THE First World War was certainly welcomed in much of Britain.
All but a few MPs backed it. Most major newspapers were heavily biased in favour.
Yet there was opposition. As Adam Hochschild explains in his superb book To End All Wars (Pan Books, 2010): "The working class showed less zeal than the better-off, volunteering for the army at a noticeably lower rate than professionals and white collar workers."
Few places were more working class than Glasgow. And none had a more working class leader than Keir Hardie. As a poverty-striken boy, he worked in the docks. He helped form the Scottish Labour Party and ran his paper The Labour Leader in the city.
By 1892, he was an MP and a strong opponent of wars. In August, 1914, he was cheered by a vast crowd in Trafalgar Square when he warned war would enrich the arms dealers and slaughter the poor. But, when Germany invaded Belgium, war was inevitable. Bravely, he continued to address anti-war meetings and was attacked in the streets.
A Christian socialist, he despairingly cried: "I understand what Christ suffered in Gethsemane as well as any man living." He died aged 59, on September 26, 1915.
Also on September 26, at Loos in Belgium, about 10,000 British troops in 10 columns walked towards the enemy line. German machine gun nests remained undisturbed in bunkers behind barbed wire. As soon as the British were a close target, the guns slaughtered them. It was this kind of needless massacre which broke Hardie's heart.
He was not the only critic in Glasgow. James Maxton was a conscientious objector who was tried for sedition with James MacDougall in 1916. They went to the primitive Calton Jail in Edinburgh where initially they slept on boards, sewed mail bags and had inadequate food. MacDougall suffered a mental breakdown. Maxton's health was undermined but he became a Glasgow hero and an MP.
John Maclean, a pacifist and Marxist, was tried for sedition leading to one year in jail. In 1918 he got five years (reduced after the war). Willie Gallacher (later a Communist MP) and John Muir strongly opposed the Munitions of War Act which forbade engineers leaving their jobs. They too were imprisoned.

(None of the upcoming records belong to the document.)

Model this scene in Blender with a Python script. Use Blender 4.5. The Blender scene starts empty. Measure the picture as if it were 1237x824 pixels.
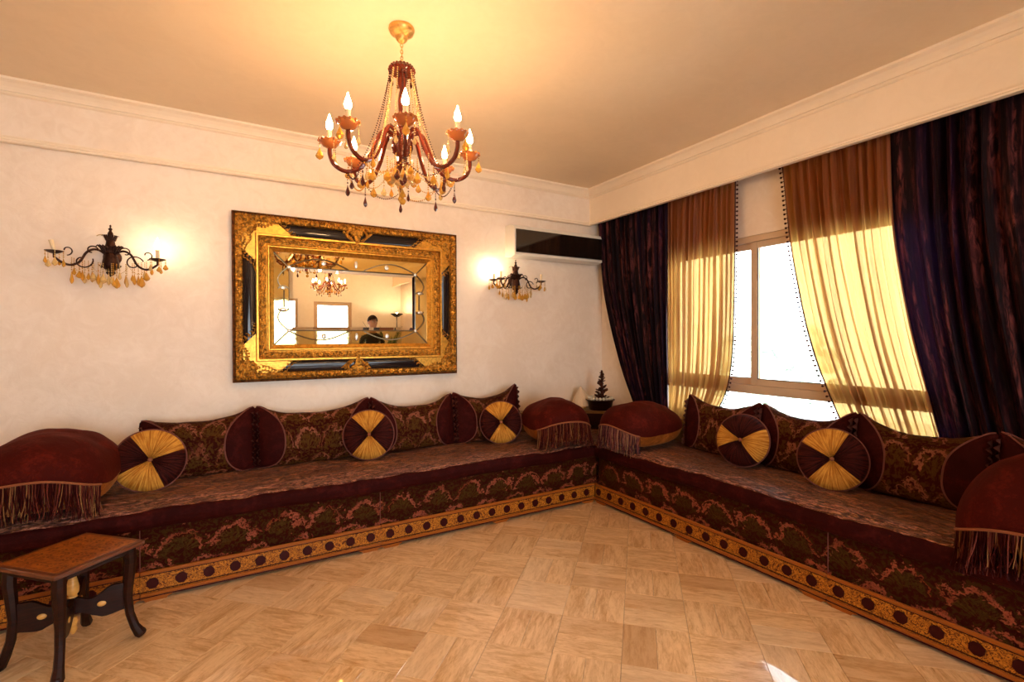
import bpy, math, random
from mathutils import Vector, Matrix, noise
PI = math.pi
R = math.radians
scn = bpy.context.scene
COL = scn.collection
rnd = random.Random(7)

# ---------------------------------------------------------------- camera
cam_d = bpy.data.cameras.new('camera')
cam_d.sensor_width = 36.0
cam_d.lens = 586.5 / 1237.0 * 36.0
cam_d.clip_start = 0.02
cam = bpy.data.objects.new('camera', cam_d)
COL.objects.link(cam)
yaw, pitch, roll = R(30.36), R(-0.42), R(0.22)
fw = Vector((math.sin(yaw) * math.cos(pitch), math.cos(yaw) * math.cos(pitch), math.sin(pitch)))
r0 = Vector((math.cos(yaw), -math.sin(yaw), 0.0))
u0 = r0.cross(fw)
rr = r0 * math.cos(roll) - u0 * math.sin(roll)
uu = u0 * math.cos(roll) + r0 * math.sin(roll)
m = Matrix((rr, uu, -fw)).transposed().to_4x4()
m.translation = (0, 0, 1.4)
cam.matrix_world = m
scn.camera = cam

# ---------------------------------------------------------------- world, view
world = bpy.data.worlds.new('world')
scn.world = world
world.use_nodes = True
wn = world.node_tree
wn.nodes['Background'].inputs['Color'].default_value = (0.86, 0.92, 1.0, 1)
wn.nodes['Background'].inputs['Strength'].default_value = 6.0
scn.view_settings.view_transform = 'Standard'
scn.view_settings.look = 'None'
scn.view_settings.gamma = 1.0
scn.view_settings.use_curve_mapping = False
scn.view_settings.exposure = 1.2
BULB_W = 140.0          # emission of the chandelier candle bulbs
SCONCE_W = 120.0


def portal(name, loc, rot, sx, sy):
    l = bpy.data.lights.new(name, 'AREA')
    l.shape = 'RECTANGLE'
    l.size, l.size_y = sx, sy
    l.cycles.is_portal = True
    o = bpy.data.objects.new(name, l)
    COL.objects.link(o)
    o.location = loc
    o.rotation_euler = rot


portal('window_portal', (3.72, 2.25, 1.44), (0, R(90), 0), 1.5, 2.05)
portal('rear_window_portal', (0.1, -3.3, 1.45), (R(90), 0, 0), 2.6, 1.9)
portal('rear_door_portal', (2.02, -3.3, 1.1), (R(90), 0, 0), 0.9, 2.25)

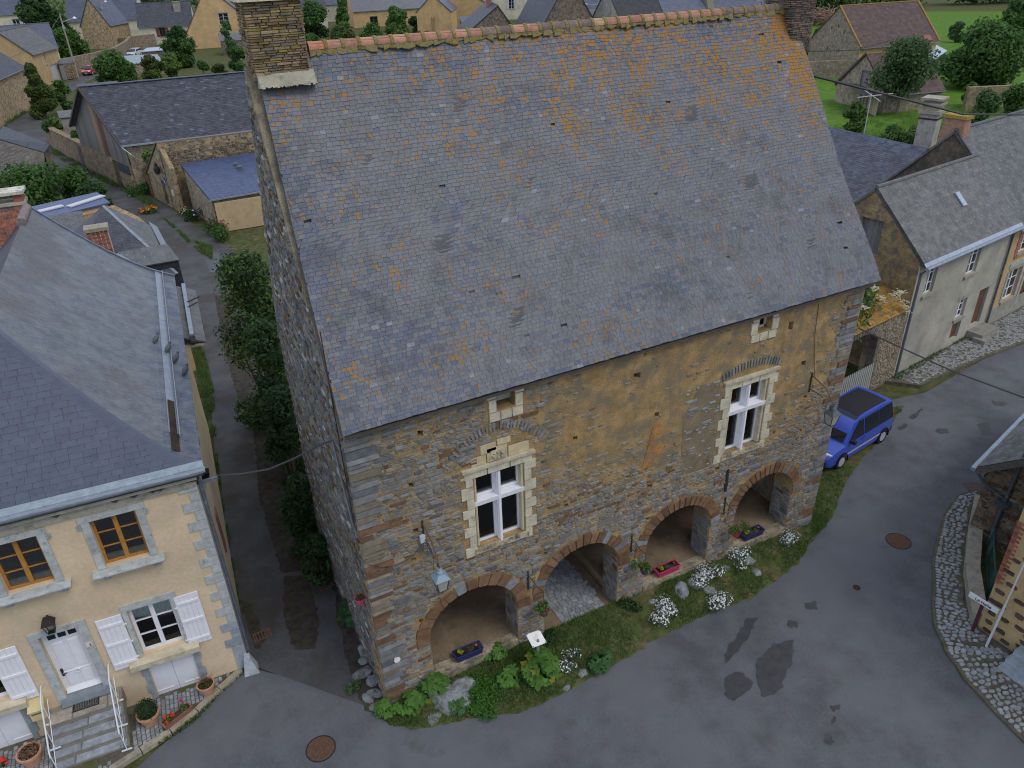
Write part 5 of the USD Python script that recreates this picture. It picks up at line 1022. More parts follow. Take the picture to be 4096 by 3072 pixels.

The famous Glasgow Rent Strike against private landlords hiking rents in wartime was led by Mary Barbour, later Glasgow's first woman councillor. She, along with Helen Crawfurd, Agnes Dolan and others, formed the Women's Peace Crusade, with one rally on Glasgow Green drawing 12 to 14,000.
During the war, more than 20,000 men refused to enter the military. More than 6000 were imprisoned. The press dismissed them as cowards. On the contrary, they displayed enormous courage. They were badly treated in prisons.
In 1916, 34 men were taken to Boulogne to await trial and execution. Waiting entailed being trussed crucifixion style and left in the cold over night. The news leaked out and the government was lobbied. Frederick Meyer, a well-known Baptist minister, rushed out. He was a keen supporter of the war and his grandson was killed at the front. Yet he also believed people should have the option not to fight. He saw every prisoner and addressed the top officers. The men were sentenced to death then, after a long pause, their sentences were commuted to 10 years hard labour. Many died in jail but they stuck to their principles.
A group linked to the Jimmy Reid Foundation is not opposed to the tributes to those who died as soldiers. Yet it also wants Glasgow City Council to erect a small plaque to those who stood for peace. Two meetings with the council have proved disheartening: no way that a plaque could go in George Square: if allowed, the group would have to pay for it themselves.
Fortunately, Councillor Matt Kerr (Labour) has been helpful and a cross-party motion will be put to the council on April 3. We hope those who campaigned for peace will also be officially remembered.